Rows from a 3D scene dataset:
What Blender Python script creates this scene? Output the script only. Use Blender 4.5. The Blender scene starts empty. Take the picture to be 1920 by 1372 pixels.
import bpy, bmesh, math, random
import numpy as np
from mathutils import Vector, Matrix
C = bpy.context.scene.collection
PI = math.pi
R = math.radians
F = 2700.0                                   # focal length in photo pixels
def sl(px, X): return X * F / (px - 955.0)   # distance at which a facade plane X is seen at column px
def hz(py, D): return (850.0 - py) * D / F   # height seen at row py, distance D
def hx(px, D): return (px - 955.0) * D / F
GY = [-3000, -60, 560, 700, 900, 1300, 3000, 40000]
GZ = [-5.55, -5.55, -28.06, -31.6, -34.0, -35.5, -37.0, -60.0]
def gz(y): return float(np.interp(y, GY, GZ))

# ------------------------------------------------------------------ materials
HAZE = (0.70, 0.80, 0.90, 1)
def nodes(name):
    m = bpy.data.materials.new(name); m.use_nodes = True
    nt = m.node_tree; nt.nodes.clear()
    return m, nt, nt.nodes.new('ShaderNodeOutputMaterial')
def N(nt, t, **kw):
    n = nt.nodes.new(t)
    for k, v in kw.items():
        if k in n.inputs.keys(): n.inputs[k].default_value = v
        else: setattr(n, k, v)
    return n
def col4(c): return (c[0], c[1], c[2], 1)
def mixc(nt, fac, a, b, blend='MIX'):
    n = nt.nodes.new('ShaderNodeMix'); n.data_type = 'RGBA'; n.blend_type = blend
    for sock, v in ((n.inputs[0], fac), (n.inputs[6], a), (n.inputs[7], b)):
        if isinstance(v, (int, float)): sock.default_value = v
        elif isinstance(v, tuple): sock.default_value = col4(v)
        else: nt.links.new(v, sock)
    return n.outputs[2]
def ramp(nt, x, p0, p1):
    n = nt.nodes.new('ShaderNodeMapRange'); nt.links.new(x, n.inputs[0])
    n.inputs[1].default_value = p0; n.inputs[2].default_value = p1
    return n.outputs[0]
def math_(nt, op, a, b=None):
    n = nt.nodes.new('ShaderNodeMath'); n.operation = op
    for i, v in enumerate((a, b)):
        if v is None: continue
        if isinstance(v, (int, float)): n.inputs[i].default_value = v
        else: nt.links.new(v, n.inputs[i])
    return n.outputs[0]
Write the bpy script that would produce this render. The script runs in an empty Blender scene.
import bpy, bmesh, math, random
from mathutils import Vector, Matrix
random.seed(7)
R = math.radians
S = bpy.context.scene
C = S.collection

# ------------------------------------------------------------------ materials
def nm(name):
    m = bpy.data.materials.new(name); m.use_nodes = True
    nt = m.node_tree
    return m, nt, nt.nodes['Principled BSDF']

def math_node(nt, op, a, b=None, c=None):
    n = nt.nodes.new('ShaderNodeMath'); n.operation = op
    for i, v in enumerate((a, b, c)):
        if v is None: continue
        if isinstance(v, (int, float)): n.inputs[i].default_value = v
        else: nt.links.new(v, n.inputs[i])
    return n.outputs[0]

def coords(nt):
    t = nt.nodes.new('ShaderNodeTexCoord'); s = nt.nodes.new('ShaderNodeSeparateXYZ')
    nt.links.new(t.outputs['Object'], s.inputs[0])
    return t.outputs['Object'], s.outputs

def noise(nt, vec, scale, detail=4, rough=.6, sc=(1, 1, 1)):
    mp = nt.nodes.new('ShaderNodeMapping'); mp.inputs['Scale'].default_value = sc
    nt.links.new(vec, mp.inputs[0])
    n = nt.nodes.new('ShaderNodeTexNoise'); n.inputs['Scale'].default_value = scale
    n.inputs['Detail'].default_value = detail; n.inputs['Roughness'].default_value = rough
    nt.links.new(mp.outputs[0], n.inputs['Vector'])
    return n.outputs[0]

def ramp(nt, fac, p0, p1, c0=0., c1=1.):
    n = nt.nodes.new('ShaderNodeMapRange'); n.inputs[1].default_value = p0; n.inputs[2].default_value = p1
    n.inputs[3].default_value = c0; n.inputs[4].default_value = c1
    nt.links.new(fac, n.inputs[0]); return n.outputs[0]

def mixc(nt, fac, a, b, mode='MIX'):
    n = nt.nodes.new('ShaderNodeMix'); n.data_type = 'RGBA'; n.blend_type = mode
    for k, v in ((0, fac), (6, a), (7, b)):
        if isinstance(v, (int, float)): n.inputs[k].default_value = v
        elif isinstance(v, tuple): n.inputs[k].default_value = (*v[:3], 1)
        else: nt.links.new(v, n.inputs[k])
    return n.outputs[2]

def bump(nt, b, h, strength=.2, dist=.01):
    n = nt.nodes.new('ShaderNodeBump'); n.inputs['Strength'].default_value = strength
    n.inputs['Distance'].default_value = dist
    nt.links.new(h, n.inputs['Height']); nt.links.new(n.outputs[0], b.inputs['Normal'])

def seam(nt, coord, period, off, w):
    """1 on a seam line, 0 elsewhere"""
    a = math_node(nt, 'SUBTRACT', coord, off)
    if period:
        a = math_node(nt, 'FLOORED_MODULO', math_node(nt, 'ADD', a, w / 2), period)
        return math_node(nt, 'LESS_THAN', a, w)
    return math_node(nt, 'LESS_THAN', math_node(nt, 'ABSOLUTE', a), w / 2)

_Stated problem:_
Copy out every line of the data above, exactly as given.

_Result:_
What Blender Python script creates this scene? Output the script only. Use Blender 4.5. The Blender scene starts empty. Take the picture to be 1920 by 1372 pixels.
import bpy, bmesh, math, random
import numpy as np
from mathutils import Vector, Matrix
C = bpy.context.scene.collection
PI = math.pi
R = math.radians
F = 2700.0                                   # focal length in photo pixels
def sl(px, X): return X * F / (px - 955.0)   # distance at which a facade plane X is seen at column px
def hz(py, D): return (850.0 - py) * D / F   # height seen at row py, distance D
def hx(px, D): return (px - 955.0) * D / F
GY = [-3000, -60, 560, 700, 900, 1300, 3000, 40000]
GZ = [-5.55, -5.55, -28.06, -31.6, -34.0, -35.5, -37.0, -60.0]
def gz(y): return float(np.interp(y, GY, GZ))

# ------------------------------------------------------------------ materials
HAZE = (0.70, 0.80, 0.90, 1)
def nodes(name):
    m = bpy.data.materials.new(name); m.use_nodes = True
    nt = m.node_tree; nt.nodes.clear()
    return m, nt, nt.nodes.new('ShaderNodeOutputMaterial')
def N(nt, t, **kw):
    n = nt.nodes.new(t)
    for k, v in kw.items():
        if k in n.inputs.keys(): n.inputs[k].default_value = v
        else: setattr(n, k, v)
    return n
def col4(c): return (c[0], c[1], c[2], 1)
def mixc(nt, fac, a, b, blend='MIX'):
    n = nt.nodes.new('ShaderNodeMix'); n.data_type = 'RGBA'; n.blend_type = blend
    for sock, v in ((n.inputs[0], fac), (n.inputs[6], a), (n.inputs[7], b)):
        if isinstance(v, (int, float)): sock.default_value = v
        elif isinstance(v, tuple): sock.default_value = col4(v)
        else: nt.links.new(v, sock)
    return n.outputs[2]
def ramp(nt, x, p0, p1):
    n = nt.nodes.new('ShaderNodeMapRange'); nt.links.new(x, n.inputs[0])
    n.inputs[1].default_value = p0; n.inputs[2].default_value = p1
    return n.outputs[0]
def math_(nt, op, a, b=None):
    n = nt.nodes.new('ShaderNodeMath'); n.operation = op
    for i, v in enumerate((a, b)):
        if v is None: continue
        if isinstance(v, (int, float)): n.inputs[i].default_value = v
        else: nt.links.new(v, n.inputs[i])
    return n.outputs[0]
Write the bpy script that would produce this render. The script runs in an empty Blender scene.
import bpy, bmesh, math, random
from mathutils import Vector, Matrix
random.seed(7)
R = math.radians
S = bpy.context.scene
C = S.collection

# ------------------------------------------------------------------ materials
def nm(name):
    m = bpy.data.materials.new(name); m.use_nodes = True
    nt = m.node_tree
    return m, nt, nt.nodes['Principled BSDF']

def math_node(nt, op, a, b=None, c=None):
    n = nt.nodes.new('ShaderNodeMath'); n.operation = op
    for i, v in enumerate((a, b, c)):
        if v is None: continue
        if isinstance(v, (int, float)): n.inputs[i].default_value = v
        else: nt.links.new(v, n.inputs[i])
    return n.outputs[0]

def coords(nt):
    t = nt.nodes.new('ShaderNodeTexCoord'); s = nt.nodes.new('ShaderNodeSeparateXYZ')
    nt.links.new(t.outputs['Object'], s.inputs[0])
    return t.outputs['Object'], s.outputs

def noise(nt, vec, scale, detail=4, rough=.6, sc=(1, 1, 1)):
    mp = nt.nodes.new('ShaderNodeMapping'); mp.inputs['Scale'].default_value = sc
    nt.links.new(vec, mp.inputs[0])
    n = nt.nodes.new('ShaderNodeTexNoise'); n.inputs['Scale'].default_value = scale
    n.inputs['Detail'].default_value = detail; n.inputs['Roughness'].default_value = rough
    nt.links.new(mp.outputs[0], n.inputs['Vector'])
    return n.outputs[0]

def ramp(nt, fac, p0, p1, c0=0., c1=1.):
    n = nt.nodes.new('ShaderNodeMapRange'); n.inputs[1].default_value = p0; n.inputs[2].default_value = p1
    n.inputs[3].default_value = c0; n.inputs[4].default_value = c1
    nt.links.new(fac, n.inputs[0]); return n.outputs[0]

def mixc(nt, fac, a, b, mode='MIX'):
    n = nt.nodes.new('ShaderNodeMix'); n.data_type = 'RGBA'; n.blend_type = mode
    for k, v in ((0, fac), (6, a), (7, b)):
        if isinstance(v, (int, float)): n.inputs[k].default_value = v
        elif isinstance(v, tuple): n.inputs[k].default_value = (*v[:3], 1)
        else: nt.links.new(v, n.inputs[k])
    return n.outputs[2]

def bump(nt, b, h, strength=.2, dist=.01):
    n = nt.nodes.new('ShaderNodeBump'); n.inputs['Strength'].default_value = strength
    n.inputs['Distance'].default_value = dist
    nt.links.new(h, n.inputs['Height']); nt.links.new(n.outputs[0], b.inputs['Normal'])

def seam(nt, coord, period, off, w):
    """1 on a seam line, 0 elsewhere"""
    a = math_node(nt, 'SUBTRACT', coord, off)
    if period:
        a = math_node(nt, 'FLOORED_MODULO', math_node(nt, 'ADD', a, w / 2), period)
        return math_node(nt, 'LESS_THAN', a, w)
    return math_node(nt, 'LESS_THAN', math_node(nt, 'ABSOLUTE', a), w / 2)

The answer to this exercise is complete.